I seem to remember Paul saying something about the Jews… Romans 11:28 tells us, “As regards the gospel, they are enemies of God for your sake. But as regards election, they are beloved for the sake of their forefathers.” To be honest, I don’t know the exact meaning of this verse (and would welcome help with it) but Paul says that the Jews are beloved for the sake of their fathers. So if they are enemies in regards to the gospel (as is everyone who is unsaved) and beloved at the same time, we again find ourselves in a delicate balance where the Bible (which should be our delight) tells us that everyone is our enemy- but also tells us to love that others may come to know Christ. So it is wrong to hate people just for being Jewish (I didn’t think we had to cover that again).

Blacks

This will be shorter as it is similar to the above statement. We once had slavery in America, and everyone used the Biblical commandments regarding slavery to support their ideals. However, virtually every theologian holds to the fact that American slavery is vastly different than Biblical slavery (in which case, I agree with slavery- according to the Biblical standards). However, this idea of slavery sticks with us to the point that we like to hate people who are different because they are supposedly lesser than us. But that is not the message of the Bible. The message of the Bible is that one day people from every tribe, tongue and nation will be glorifying Christ. This means man, woman, child, white, black, Native American, Jew, Gentile etc… will all be represented in the presence of Christ.

Catholics and Lutherans

Yes, we disagree with them (the Catholics more than the Lutherans). But to hate them and cause them pain is wrong. Instead, we should be showing Catholics that true salvation is only by grace and works are an outpouring of that grace. But I don’t know why he hates Lutherans- doesn’t he know that it was Luther who helped begin the very Reformation that allowed him to be Baptist?

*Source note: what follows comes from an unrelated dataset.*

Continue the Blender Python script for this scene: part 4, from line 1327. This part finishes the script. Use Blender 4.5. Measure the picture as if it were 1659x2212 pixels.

Canadians, Swedes, Italians

That’s just silly. Regardless of what your stereotypes of these nations are- you should not neglect their needs. For instance, Phelps hates Italy because of the Mafia. But just because a notorious gang of criminals cam from that country, doesn’t mean that all Italians are Mob-bosses. I thought we had gotten away from ethnic stereotypes. But I guess if you don’t know the love of Christ, it’s easier to ignore loving people.

The U.S. Government

All I can do to speak against Phelps’ hatred of this group is quote Paul from Romans 13.1-7:

Let every person be subject to the governing authorities. For there is no authority except from God, and those that exist have been instituted by God. 2Therefore whoever resists the authorities resists what God has appointed, and those who resist will incur judgment. 3For rulers are not a terror to good conduct, but to bad. Would you have no fear of the one who is in authority? Then do what is good, and you will receive his approval, 4for he is God’s servant for your good. But if you do wrong, be afraid, for he does not bear the sword in vain. For he is the servant of God, an avenger who carries out God’s wrath on the wrongdoer. 5Therefore one must be in subjection, not only to avoid God’s wrath but also for the sake of conscience. 6For because of this you also pay taxes, for the authorities are ministers of God, attending to this very thing. 7Pay to all what is owed to them: taxes to whom taxes are owed, revenue to whom revenue is owed, respect to whom respect is owed, honor to whom honor is owed.

If Paul can speak like that regarding the Romans, we can speak the same regarding our president.

Think about it- don’t hate- that doesn’t accomplish anything.

A message to Mr. Phelps- Jesus loves you, this I know, for the Bible tells me so. Don’t ruin the message of the Gospel for your benefit.